Great Lakes Theorists like to point out the mounds found in the area, beginning with those in West Virginia, Ohio, Indiana, Kentucky and Pennsylvania, with the unsupportable claim they were the construction of the Nephites. By 100 B.C., these mounds were found all over the eastern states, from Florida to Louisiana in the south, to Wisconsin, New York and Canada in the north. Certainly the dates coincide with the Nephite nation; however, when Nephi taught his people to build “buildings and to work in all manner of wood, and of iron, and of copper, and of brass, and of steel, and of gold, and of silver, and of precious ores” (2 Nephi 5:15), where are the ancient buildings? Where are the highways that were cast up? Where are the temples, like unto Solomon’s temple? Where, in fact, were anything of impressive structures and abilities the Nephites had ever found in the eastern United States? Mounds, after all, though impressive in their labor, were nothing more than the movement of earth into shapes and piles—hardly a fulfilment of the above description.
The excavation shown in this 348-foot-long muslin panorama painting of a Mississippi Valley Mound was the work of Dr. Montroville Dickeson in the Louisiana countryside strewn with tumuli. This detail is from “Panorama of the Monumental Grandeur of the Mississippi Valley,” a painting by John J. Egan in 1850. Dickson commissioned the work and toured the nation with it as he lecutred on the mound and mound builders of early America. As can be seen, there were no buildings, or massive or impressive structures buried within the mound—only skeletons and artifacts buried with them.
In 1881 Congress appropriated funds to the newly founded Bureau of Ethnology of the Smithsonian Institute for an investigation to determine the identity of the Mound Builders, under the direction of the entomologist, Cyrus Thomas. For more than a decade Thomas’ group criss-crossed much of the eastern half of the United States, surveying and excavating some 2,000 sites and preserving and cataloging thousand fof artifacts. Two years before Thomas’ results were published, a major find was made on a farm belonging to a Captain M.C. Hopewell in southern Ohio. The earthworks there, close by the Scioto River in Ross County, included more than 30 mounds, the largest of which rose 23 feet in the midst of a rectangular enclosure of 110 acres. Excavating the great mound, the researchers uncovered about 150 burials accompanied by distinctive and superbly crafted grave goods. Fifty years later an equally important find, on a country estate known as Adena, yielded log tombs containing skeletons and quanities of grave goods, though different enough to be considered those of another culture. Thus, over the years, the different mound building cultures were discovered that became known as the Hopewell, Adena, and Mississippian.

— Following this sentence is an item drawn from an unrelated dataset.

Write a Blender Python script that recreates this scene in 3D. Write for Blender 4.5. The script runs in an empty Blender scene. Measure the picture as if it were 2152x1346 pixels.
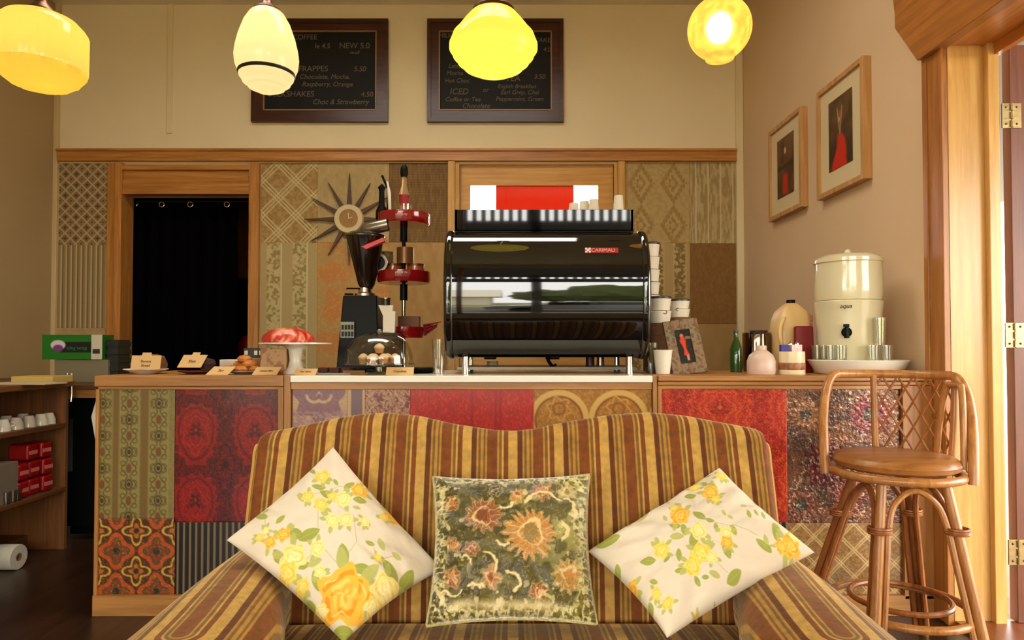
import bpy, bmesh, math, random
import numpy as np
from mathutils import Vector, Matrix, noise as mnoise
random.seed(7)
R = math.radians
SC = bpy.context.scene
COL = SC.collection
# ---------------------------------------------------------------- camera, sky, exposure
FPX, CX, CY, EYE, PITCH = 1400.0, 1076.0, 700.7, 1.12, R(1.2)
cam_d = bpy.data.cameras.new('camera'); cam = bpy.data.objects.new('camera', cam_d); COL.objects.link(cam)
cam.location = (0, 0, EYE); cam.rotation_euler = (R(90) + PITCH, 0, 0)
cam_d.sensor_width = 36; cam_d.lens = 36 * FPX / 2152; cam_d.shift_y = (CY - 673) / 2152; cam_d.clip_start = 0.05
SC.camera = cam
SC.view_settings.view_transform = 'Standard'; SC.view_settings.look = 'None'
SC.view_settings.gamma = 1.0; SC.view_settings.use_curve_mapping = False
SC.view_settings.exposure = 0.80
world = bpy.data.worlds.new('sky'); SC.world = world; world.use_nodes = True
bgn = world.node_tree.nodes['Background']; bgn.inputs[0].default_value = (1.0, 0.975, 0.91, 1); bgn.inputs[1].default_value = 7.0
SC.cycles.max_bounces = 10; SC.cycles.diffuse_bounces = 5; SC.cycles.transparent_max_bounces = 16
SC.cycles.sample_clamp_indirect = 8.0
def portal(name, loc, rot, sx, sy):
    l = bpy.data.lights.new(name, 'AREA'); l.shape = 'RECTANGLE'; l.size = sx; l.size_y = sy; l.cycles.is_portal = True
    o = bpy.data.objects.new(name, l); o.location = loc; o.rotation_euler = rot; COL.objects.link(o)
portal('shop_window_portal', (-0.8, -1.62, 1.95), (R(90), 0, 0), 4.8, 3.1)
portal('added_skylight_portal', (-0.7, 2.75, 3.86), (0, 0, 0), 2.4, 0.7)  # for the skylight added to lift the back wall's brightness
portal('doorway_portal', (1.99, 2.1, 1.2), (R(90), 0, R(90)), 1.3, 2.3)
# ---------------------------------------------------------------- helpers
def at(px, py, D):
    dy = FPX * math.cos(PITCH) - (CY - py) * math.sin(PITCH)
    dz = FPX * math.sin(PITCH) + (CY - py) * math.cos(PITCH)
    t = D / dy
    return Vector(((px - CX) * t, D, EYE + dz * t))
def Xp(px, D, py=730): return at(px, py, D).x
def Zp(py, D): return at(CX, py, D).z
def lin(c):
    c = np.asarray(c, dtype=float) / 255.0
    return np.where(c <= 0.04045, c / 12.92, ((c + 0.055) / 1.055) ** 2.4)
def L4(c): return tuple(float(x) for x in lin(c)) + (1.0,)
MATS = {}
def mat(name, color=(128, 128, 128), rough=0.5, metal=0.0, spec=0.5, bump=0.0, bscale=60, var=0.0, vscale=8, emit=None, estr=0, trans=0, ior=1.45, alpha=1, sheen=0, coat=0, subsurf=0):
    if name in MATS: return MATS[name]
    m = bpy.data.materials.new(name); m.use_nodes = True; nt = m.node_tree; b = nt.nodes['Principled BSDF']
    b.inputs['Base Color'].default_value = L4(color); b.inputs['Roughness'].default_value = rough
    b.inputs['Metallic'].default_value = metal; b.inputs['Specular IOR Level'].default_value = spec
    b.inputs['IOR'].default_value = ior; b.inputs['Alpha'].default_value = alpha
    b.inputs['Transmission Weight'].default_value = trans; b.inputs['Sheen Weight'].default_value = sheen
    b.inputs['Coat Weight'].default_value = coat
    if emit is not None:
        b.inputs['Emission Color'].default_value = L4(emit); b.inputs['Emission Strength'].default_value = estr
    tc = nt.nodes.new('ShaderNodeTexCoord')
    if var > 0:
        n = nt.nodes.new('ShaderNodeTexNoise'); n.inputs['Scale'].default_value = vscale; n.inputs['Detail'].default_value = 5
        nt.links.new(tc.outputs['Object'], n.inputs['Vector'])
        r = nt.nodes.new('ShaderNodeValToRGB'); c = lin(color)
        r.color_ramp.elements[0].position = 0.3; r.color_ramp.elements[1].position = 0.7
        r.color_ramp.elements[0].color = tuple(c * (1 - var)) + (1,); r.color_ramp.elements[1].color = tuple(np.minimum(c * (1 + var), 1)) + (1,)
        nt.links.new(n.outputs['Fac'], r.inputs['Fac']); nt.links.new(r.outputs['Color'], b.inputs['Base Color'])
    if bump > 0:
        n = nt.nodes.new('ShaderNodeTexNoise'); n.inputs['Scale'].default_value = bscale; n.inputs['Detail'].default_value = 4
        nt.links.new(tc.outputs['Object'], n.inputs['Vector'])
        bp = nt.nodes.new('ShaderNodeBump'); bp.inputs['Strength'].default_value = bump; bp.inputs['Distance'].default_value = 0.01
        nt.links.new(n.outputs['Fac'], bp.inputs['Height']); nt.links.new(bp.outputs['Normal'], b.inputs['Normal'])
    MATS[name] = m; return m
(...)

The mounds found in the United States, and those around the world, are considered burial tumuli as excavations have shown. A tumulus is a mound of earth and stones raised over a grave or graves. Tumuli are also known as barrows, burial mounds, Hügelgrab or kurgans, and can be found throughout much of the world. A tumulus composed largely or entirely of stones is usually referred to as a cairn. A long barrow is a long tumulus, usually for numbers of burials. And these, as has been pointed out, were not unique to the Ohio and Mississippi valleys of antiquity.
Hallstatt culture-era Mound in Styria, Austria
The Hallstatt culture was the predominant Central European culture from the 8th to 6th centuries B.C. By the 6th century B.C, the Halstatt culture extended for some 621 miles, from the Champagne-Ardenne in the west, through the Upper Rhine and the upper Danube, as far as the Vienna Basin and the Danubian Lowland in the east, from the Main, Bohemia and the Little Carpathians in the north, to the Swiss plateau, the Salzkammergut and to Lower Styria.

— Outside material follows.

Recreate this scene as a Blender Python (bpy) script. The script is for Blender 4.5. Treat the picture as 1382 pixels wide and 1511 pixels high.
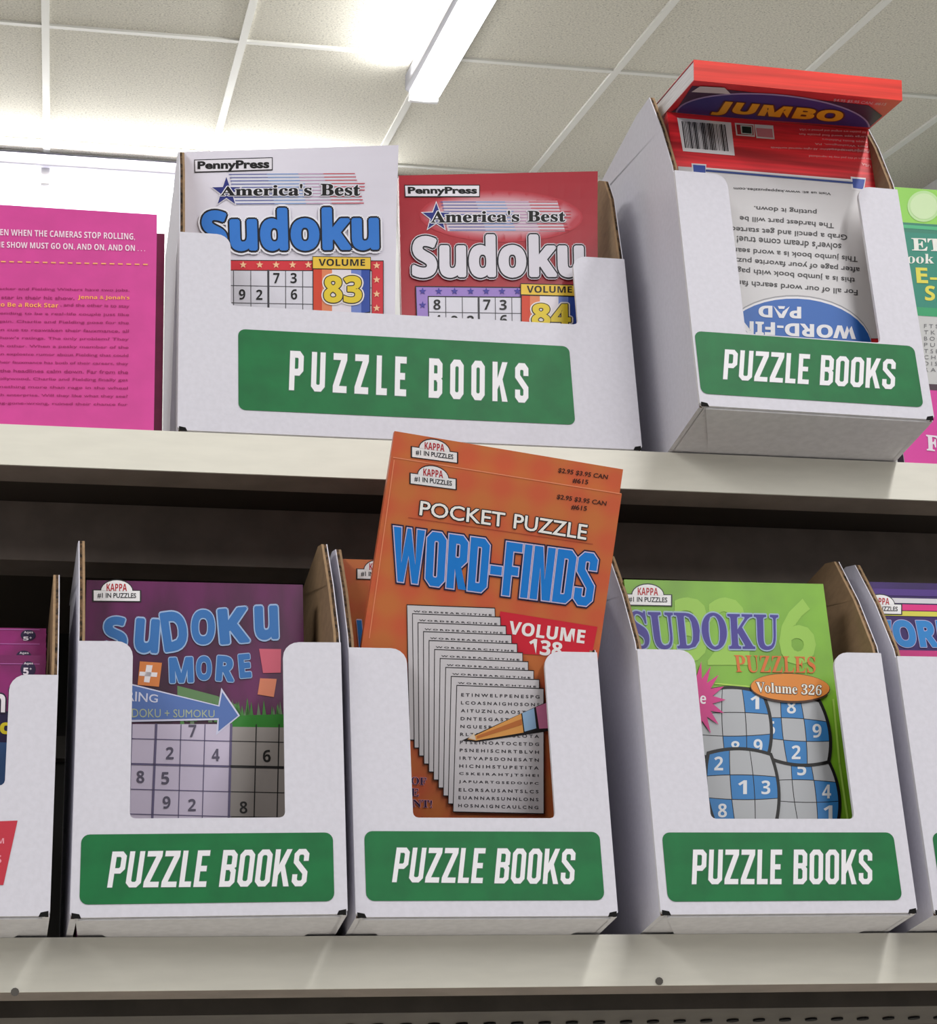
import bpy, bmesh, math, random
from mathutils import Vector, Matrix
random.seed(7)
for o in list(bpy.data.objects): bpy.data.objects.remove(o)
COL = bpy.context.scene.collection
SC = bpy.context.scene
# ------------------------------------------------------------------ camera
FPX, W, H = 3014.376, 1382.0, 1511.0
YAW, PIT, ROL, LEAN = [math.radians(v) for v in (11.36443, 6.93232, .67287, 17.823)]
CAM = Vector((0, 0, 1.4))
Fv = Vector((math.sin(YAW)*math.cos(PIT), math.cos(YAW)*math.cos(PIT), math.sin(PIT)))
R0 = Vector((math.cos(YAW), -math.sin(YAW), 0)); U0 = R0.cross(Fv)
Rv = R0*math.cos(ROL)+U0*math.sin(ROL); Uv = -R0*math.sin(ROL)+U0*math.cos(ROL)
cd = bpy.data.cameras.new('camera'); cam = bpy.data.objects.new('camera', cd); COL.objects.link(cam)
m = Matrix((Rv, Uv, -Fv)).transposed().to_4x4(); m.translation = CAM
cam.matrix_world = m
cd.sensor_fit = 'HORIZONTAL'; cd.sensor_width = 36; cd.lens = FPX/W*36; cd.clip_start = .05; cd.clip_end = 100
SC.camera = cam
# ------------------------------------------------------------------ world, exposure, large lights
wd = bpy.data.worlds.new('world'); SC.world = wd; wd.use_nodes = True
wd.node_tree.nodes['Background'].inputs[0].default_value = (.93, .95, 1, 1)
wd.node_tree.nodes['Background'].inputs[1].default_value = .22
SC.view_settings.view_transform = 'Standard'; SC.view_settings.look = 'None'
SC.view_settings.exposure = 0; SC.view_settings.gamma = 1; SC.view_settings.use_curve_mapping = False
CEIL = 2.246+CAM.z
AISLE_POWER = 41
WALL_POWER = 16
# ------------------------------------------------------------------ rack frame (shelves lean back by LEAN)
CR = Vector((-0.23298452, -1.12178247, -0.25804164))           # camera in rack coordinates
RACK = Matrix.Rotation(-LEAN, 4, 'X')
RACK.translation = CAM - (RACK.to_3x3() @ CR)
ZU = 0.3096
def local(x, y, z, yaw=0, pitch=0, roll=0):
    """matrix of a thing standing on the leaning rack; pitch > 0 tips its top towards the aisle, roll > 0 to the right"""
    return RACK @ Matrix.Translation((x, y, z)) @ Matrix.Rotation(math.radians(yaw), 4, 'Z') @ Matrix.Rotation(math.radians(pitch), 4, 'X') @ Matrix.Rotation(math.radians(roll), 4, 'Y')
def ray(px, py): return Fv + Rv*((px-691)/FPX) - Uv*((py-755.5)/FPX)
def on_face(M, px, py):
    """point of the photograph -> (u, v) in mm-true coordinates of a face y=0 of matrix M"""
    Mi = M.inverted(); c = Mi @ CAM; d = Mi.to_3x3() @ ray(px, py); t = -c.y/d.y
    p = c+d*t; return (p.x, p.z)
def on_bent(M, p, g):
    Mi = M.inverted(); c = Mi @ CAM; d = Mi.to_3x3() @ ray(*p); y = 0
    for _ in range(12): q = c+d*((y-c.y)/d.y); y = g(q.x, q.z)
    return (q.x, q.z)
def bend_mesh(o, g, step=.011):
    """cut the mesh of o on a grid and push it out of its plane by g(x, z)"""
    bm = bmesh.new(); bm.from_mesh(o.data); xs_ = [v.co.x for v in bm.verts]; zs_ = [v.co.z for v in bm.verts]
    for lo_, hi_, no in ((min(xs_), max(xs_), Vector((1, 0, 0))), (min(zs_), max(zs_), Vector((0, 0, 1)))):
        k = math.floor(lo_/step)+1
        while k*step < hi_:
            bmesh.ops.bisect_plane(bm, geom=bm.verts[:]+bm.edges[:]+bm.faces[:], dist=1e-7, plane_co=no*k*step, plane_no=no); k += 1
    for v in bm.verts: v.co.y += g(v.co.x, v.co.z)
    bm.to_mesh(o.data); bm.free()
# ------------------------------------------------------------------ materials
def lin(c): return tuple((v/255/12.92 if v/255 <= .04045 else ((v/255+.055)/1.055)**2.4) for v in c)+(1,)
MATS = {}
def mat(name, rgb, rough=.6, var=.0, scale=40, spec=.3, emit=0, bump=0, stretch=None, var2=None, metal=0, coat=0):
    if name in MATS: return MATS[name]
    M_ = bpy.data.materials.new(name); M_.use_nodes = True; nt = M_.node_tree; b = nt.nodes['Principled BSDF']
    b.inputs['Base Color'].default_value = lin(rgb); b.inputs['Roughness'].default_value = rough
    b.inputs['Specular IOR Level'].default_value = spec; b.inputs['Metallic'].default_value = metal
    b.inputs['Coat Weight'].default_value = coat
    if emit:
        b.inputs['Emission Color'].default_value = lin(rgb); b.inputs['Emission Strength'].default_value = emit
    if var or bump:
        tc = nt.nodes.new('ShaderNodeTexCoord'); mp = nt.nodes.new('ShaderNodeMapping'); n = nt.nodes.new('ShaderNodeTexNoise')
        nt.links.new(tc.outputs['Object'], mp.inputs[0]); nt.links.new(mp.outputs[0], n.inputs['Vector'])
        n.inputs['Scale'].default_value = scale; n.inputs['Detail'].default_value = 3
        if stretch: mp.inputs['Scale'].default_value = stretch
        if var:
            r = nt.nodes.new('ShaderNodeValToRGB'); e = r.color_ramp.elements
            a = lin([max(0, v*(1-var)) for v in rgb]); c = lin(var2) if var2 else lin([min(255, v*(1+var)) for v in rgb])
            e[0].position = .35; e[1].position = .65; e[0].color = a; e[1].color = c
            nt.links.new(n.outputs['Fac'], r.inputs[0]); nt.links.new(r.outputs[0], b.inputs['Base Color'])
        if bump:
            bp = nt.nodes.new('ShaderNodeBump'); bp.inputs['Strength'].default_value = bump; bp.inputs['Distance'].default_value = .002
            nt.links.new(n.outputs['Fac'], bp.inputs['Height']); nt.links.new(bp.outputs[0], b.inputs['Normal'])
    MATS[name] = M_; return M_
def ink(rgb, rough=.45):
    return mat('ink_%02x%02x%02x' % tuple(rgb), rgb, rough, spec=.35)
CARD = mat('white_cardboard', (208, 206, 217), .65, var=.012, scale=300, bump=.03)
CARDU = mat('white_cardboard_underside', (218, 216, 220), .7, var=.02, scale=200)
KRAFT = mat('brown_kraft_cardboard', (146, 120, 92), .85, var=.04, scale=90, stretch=(1, 1, 3))
FLUTE = mat('corrugated_edge', (66, 50, 36), .9, var=.6, scale=240)
LAYERS = [(0, .16, CARD), (.16, .6, FLUTE), (.6, 1, KRAFT)]
SLOT = mat('dark_gap', (12, 11, 12), .9)
STEEL = mat('cream_shelf_enamel', (222, 219, 208), .42, var=.012, scale=30, spec=.4, stretch=(1, 5, 5))
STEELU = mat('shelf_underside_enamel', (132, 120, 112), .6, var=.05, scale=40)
PAGES = mat('page_edges', (214, 210, 200), .85, var=.1, scale=400, stretch=(.1, 1, .1))
TILE = mat('ceiling_tile', (214, 211, 200), .95, var=.07, scale=150, bump=.12)
TBAR = mat('ceiling_grid_metal', (232, 232, 228), .5)
LAMPW = mat('lamp_housing_enamel', (205, 205, 212), .5)
# speckle on tiles
nt = TILE.node_tree
n2 = nt.nodes.new('ShaderNodeTexVoronoi'); n2.inputs['Scale'].default_value = 85
tc2 = nt.nodes.new('ShaderNodeTexCoord'); nt.links.new(tc2.outputs['Object'], n2.inputs['Vector'])
rr = nt.nodes.new('ShaderNodeValToRGB'); rr.color_ramp.elements[0].position = .10; rr.color_ramp.elements[1].position = .20
rr.color_ramp.elements[0].color = (.45, .45, .45, 1); rr.color_ramp.elements[1].color = (1, 1, 1, 1)
mx = nt.nodes.new('ShaderNodeMixRGB'); mx.blend_type = 'MULTIPLY'; mx.inputs[0].default_value = 1
bs = nt.nodes['Principled BSDF']; src = bs.inputs['Base Color'].links[0].from_socket
nt.links.new(n2.outputs['Distance'], rr.inputs[0]); nt.links.new(src, mx.inputs[1]); nt.links.new(rr.outputs[0], mx.inputs[2]); nt.links.new(mx.outputs[0], bs.inputs['Base Color'])
# ------------------------------------------------------------------ object helpers
class MB:
    def __init__(s): s.v = []; s.f = []; s.mi = []; s.mats = []
    def m(s, mt):
        if mt not in s.mats: s.mats.append(mt)
        return s.mats.index(mt)
    def face(s, pts, mt):
        i = len(s.v); s.v += [tuple(p) for p in pts]; s.f.append(tuple(range(i, i+len(pts)))); s.mi.append(s.m(mt))
    def box(s, a, b, mt, skip=()):
        x0, y0, z0 = a; x1, y1, z1 = b
        q = {'-y': [(x0,y0,z0),(x1,y0,z0),(x1,y0,z1),(x0,y0,z1)], '+y': [(x1,y1,z0),(x0,y1,z0),(x0,y1,z1),(x1,y1,z1)],
             '-x': [(x0,y1,z0),(x0,y0,z0),(x0,y0,z1),(x0,y1,z1)], '+x': [(x1,y0,z0),(x1,y1,z0),(x1,y1,z1),(x1,y0,z1)],
             '-z': [(x0,y1,z0),(x1,y1,z0),(x1,y0,z0),(x0,y0,z0)], '+z': [(x0,y0,z1),(x1,y0,z1),(x1,y1,z1),(x0,y1,z1)]}
        for k, p in q.items():
            if k not in skip: s.face(p, mt[k] if isinstance(mt, dict) and k in mt else (mt['*'] if isinstance(mt, dict) else mt))
    def prism(s, pts, to3, t, m0, m1, me):
        """pts: 2D outline (ccw); to3(u, v, w): w=0 outer face, w=t inner face"""
        s.face([to3(u, v, 0) for u, v in pts], m0); s.face([to3(u, v, t) for u, v in reversed(pts)], m1)
        for i in range(len(pts)):
            a = pts[i]; b = pts[(i+1) % len(pts)]
            for f0, f1, mm_ in (me if isinstance(me, list) and not (a[1] < .001 and b[1] < .001) else [(0, 1, CARDU if isinstance(me, list) else me)]):
                s.face([to3(a[0], a[1], t*f0), to3(a[0], a[1], t*f1), to3(b[0], b[1], t*f1), to3(b[0], b[1], t*f0)], mm_)
    def cyl(s, c, axis, r, h, mt, n=12):
        c = Vector(c); ax = Vector(axis).normalized(); u = ax.orthogonal().normalized(); w = ax.cross(u)
        ring = [c+u*(r*math.cos(2*math.pi*i/n))+w*(r*math.sin(2*math.pi*i/n)) for i in range(n)]; top = [p+ax*h for p in ring]
        s.face(list(reversed(ring)), mt); s.face(top, mt)
        for i in range(n): j = (i+1) % n; s.face([ring[i], ring[j], top[j], top[i]], mt)
    def mesh(s, name, weld=True):
        me = bpy.data.meshes.new(name); me.from_pydata(s.v, [], s.f)
        for mt in s.mats: me.materials.append(mt)
        for p, i in zip(me.polygons, s.mi): p.material_index = i
        if weld:
            bm = bmesh.new(); bm.from_mesh(me); bmesh.ops.remove_doubles(bm, verts=bm.verts, dist=1e-6)
            bmesh.ops.recalc_face_normals(bm, faces=bm.faces); bm.to_mesh(me); bm.free()
        me.update(); return me
    def build(s, name, parent=None, M=None, label=None, bevel=0, weld=True):
        o = bpy.data.objects.new(name, s.mesh(name, weld)); COL.objects.link(o)
        if parent: o.parent = parent
        if M is not None: o.matrix_world = M if not parent else parent.matrix_world @ M
        if label: o['label'] = label
        if bevel:
            b = o.modifiers.new('bevel', 'BEVEL'); b.width = bevel; b.segments = 2; b.limit_method = 'ANGLE'
        return o
def thing(name, M, label, cat, group=None):
    o = bpy.data.objects.new(name, None); COL.objects.link(o); o.matrix_world = M; o.empty_display_size = .02
    o['label'] = label; o['category'] = cat
    if group: o['group'] = group
    return o
def struct(o): o['kind'] = 'structure'; return o
def share(name, me, parent, M=None):
    o = bpy.data.objects.new(name, me); COL.objects.link(o); o.parent = parent
    if M is not None: o.matrix_local = M
    return o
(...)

Burgstallkogel, Lavamünd, Koralpe Mts, Carinthia, Austria
The Burgstallkogel (also known as Grillkogel) is a hill situated near the confluence of the Sulm and the Saggau river valleys in Southern Styria in Austria, about 18 miles south of Graz between Gleinstätten and Kleinklein. The hill hosted a significant settlement of trans-regional importance from 800 B.C to about 600 B.C. Surrounding the hill is one of the largest iron age hill grave necropolises, originally composed of at least 2,000 tumuli, that exists in continental Europe. Other locations where numerous mounds have been found are:
Famous tumulii in Korea, dating around 300 AD, are clustered around ancient cities in modern-day Pyongyang, Seoul, Ji’an, and Gwangiu.
Noge-Ōtsuka Kofun, Tokyo, Japan, where powerful leaders built tumuli known as kofun, a period of Japanese history taking its name from these burial mounds. The largest is over 400 meters in length, and in addition to other shapes, kofun include a keyhole shape.
Located between Randers and Viborg, one of about 26,000 conserved tumuli in Denmark
To try and palm off the Mounds in the United States as peculiarly Nephite is nothing short of disingenuous, and lends no support to the Great Lakes or Heartland theories.